India – Fishing, Football, and Feni!

Fisherman's son intrigued by a crab

Fisherman's son intrigued by a crab

Indian Sunset

Indian Sunset

Street Cricket in India

Street Cricket in India

April 2011 has brought about some fantastic opportunities for me.  I’ve been holidaying in India for the last decade and always seen life there, but never experienced it hands-on.  This April I did a bit of background work and decided to get involved in ‘real life’, and see how people live, what motivates people, and how the emergence of football in India is changing cultural systems.

 

It was certainly a great experience, and opened my eyes to the ways in which people of other cultures are devoted to an outcome with conviction and purpose, almost like they’re ‘on rails’.  The main motivators, curiously, are not the same as ‘Western’ people.  The motivators in Indian culture appear more TOWARDS an outcome, rather than away from pain as we have a habit of doing.  For example, when asked why a fisherman gets up at 3am, rows down the river and risks his life diving down 4 metres to the river bed with a snorkel to pick oysters, his answer is invariably “to create a better life for my family”.  Contrast that to what you’re likely to hear in England or America… “because I don’t want to lose my apartment”, or “I don’t want to fall behind on the rent”.  This is nothing new to me.  It’s what I teach people on a daily basis, but to see a whole village living with this same forward-thinking and positive attitude is a standard for us to reach for.

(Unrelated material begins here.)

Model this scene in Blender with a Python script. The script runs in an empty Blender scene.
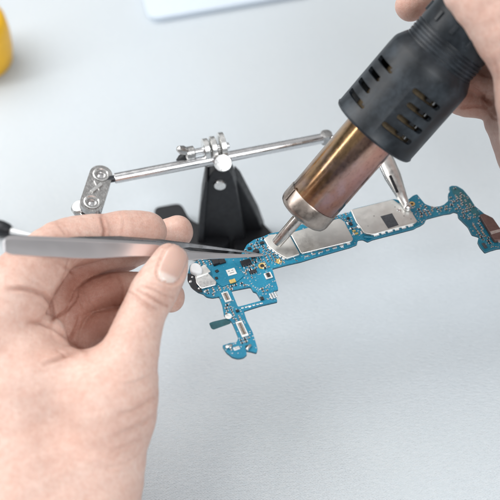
import bpy, bmesh, math, random
import numpy as np
from mathutils import Vector, Matrix, geometry
random.seed(7); rng = np.random.RandomState(7)
sc = bpy.context.scene
COL = sc.collection
V = Vector
sc.unit_settings.system = 'METRIC'; sc.unit_settings.scale_length = 0.01      # 1 unit = 1 cm

# ------------------------------------------------------------------ camera
F = 1143.0; PITCH = math.radians(50); ZB = 5.5
CAM = V((0, -48*math.cos(PITCH), ZB+48*math.sin(PITCH)))
FW = V((0, math.cos(PITCH), -math.sin(PITCH))); RT = V((1, 0, 0)); UP = V((0, math.sin(PITCH), math.cos(PITCH)))
def P(px, py, d): return CAM + d*(FW + (px-250)/F*RT + (250-py)/F*UP)
def onz(px, py, z):
    r = FW + (px-250)/F*RT + (250-py)/F*UP
    return CAM + r*((z-CAM.z)/r.z)
cd = bpy.data.cameras.new('camera'); cam = bpy.data.objects.new('camera', cd); COL.objects.link(cam)
cam.location = CAM; cam.rotation_euler = (math.radians(90)-PITCH, 0, 0)
cd.sensor_width = 36; cd.lens = 36*F/500; cd.clip_start = .5; cd.clip_end = 2000
cd.dof.use_dof = True; cd.dof.focus_distance = 47.4; cd.dof.aperture_fstop = cd.lens/1000/1.0
sc.camera = cam

# ------------------------------------------------------------------ materials
class M:
    def __init__(s, name):
        s.m = bpy.data.materials.new(name); s.m.use_nodes = True
        s.t = s.m.node_tree; s.n = s.t.nodes; s.b = s.n['Principled BSDF']
    def node(s, ty, **kw):
        n = s.n.new(ty)
        for k, v in kw.items():
            if k in n.inputs: n.inputs[k].default_value = v
            else: setattr(n, k, v)
        return n
    def link(s, a, b): s.t.links.new(a, b)
    def set(s, **kw):
        for k, v in kw.items():
            k = k.replace('_', ' ')
            s.b.inputs[k].default_value = (*v, 1) if isinstance(v, tuple) and len(v) == 3 and 'Radius' not in k else v
        return s
    def coord(s, scale=(1, 1, 1), kind='Object', rot=(0, 0, 0)):
        c = s.node('ShaderNodeTexCoord'); mp = s.node('ShaderNodeMapping')
        mp.inputs['Scale'].default_value = scale; mp.inputs['Rotation'].default_value = rot
        s.link(c.outputs[kind], mp.inputs['Vector']); return mp.outputs[0]
    def noise(s, vec, scale, detail=3, rough=.5):
        n = s.node('ShaderNodeTexNoise'); n.inputs['Scale'].default_value = scale
        n.inputs['Detail'].default_value = detail; n.inputs['Roughness'].default_value = rough
        s.link(vec, n.inputs['Vector']); return n.outputs['Fac']
    def ramp(s, fac, stops, interp='LINEAR'):
        r = s.node('ShaderNodeValToRGB'); r.color_ramp.interpolation = interp
        e = r.color_ramp.elements
        while len(e) < len(stops): e.new(.5)
        for el, (p, c) in zip(e, stops):
            el.position = p; el.color = (*c, 1) if isinstance(c, tuple) else (c, c, c, 1)
        s.link(fac, r.inputs[0]); return r.outputs[0]
    def mix(s, fac, a, b, mode='MIX'):
        n = s.node('ShaderNodeMix'); n.data_type = 'RGBA'; n.blend_type = mode
        for i, x in ((0, fac), (6, a), (7, b)):
            if hasattr(x, 'is_linked') or hasattr(x, 'links'): s.link(x, n.inputs[i])
            else: n.inputs[i].default_value = (*x, 1) if isinstance(x, tuple) else x
        return n.outputs[2]
    def bump(s, h, strength=.3, dist=.02, prev=None):
        n = s.node('ShaderNodeBump'); n.inputs['Strength'].default_value = strength; n.inputs['Distance'].default_value = dist
        s.link(h, n.inputs['Height'])
        if prev is not None: s.link(prev, n.inputs['Normal'])
        s.link(n.outputs[0], s.b.inputs['Normal']); return n.outputs[0]
    def col(s, o): s.link(o, s.b.inputs['Base Color'])
    def rough(s, o): s.link(o, s.b.inputs['Roughness'])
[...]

the football culture over there is a strange one.  There’s a big 27,000 seater stadium with probably only 6,000 people there to see the top two teams fight it out.  Nobody cheers when there’s a goal, and nobody gets irate when there’s a bad challenge.  The ambulance drives onto the pitch when there’s an injury.  The 4th official sits behind a plastic picnic table and the managers rarely stand in the technical area.  It surprised me how the football industry is very much like the beginning stages of football in England.  All very polite, very reserved, and very civilised.  Maybe we should be somewhere in the middle… respectful but passionate, determined but safe.  I’d love to get my teeth into the I-League and help it blossom!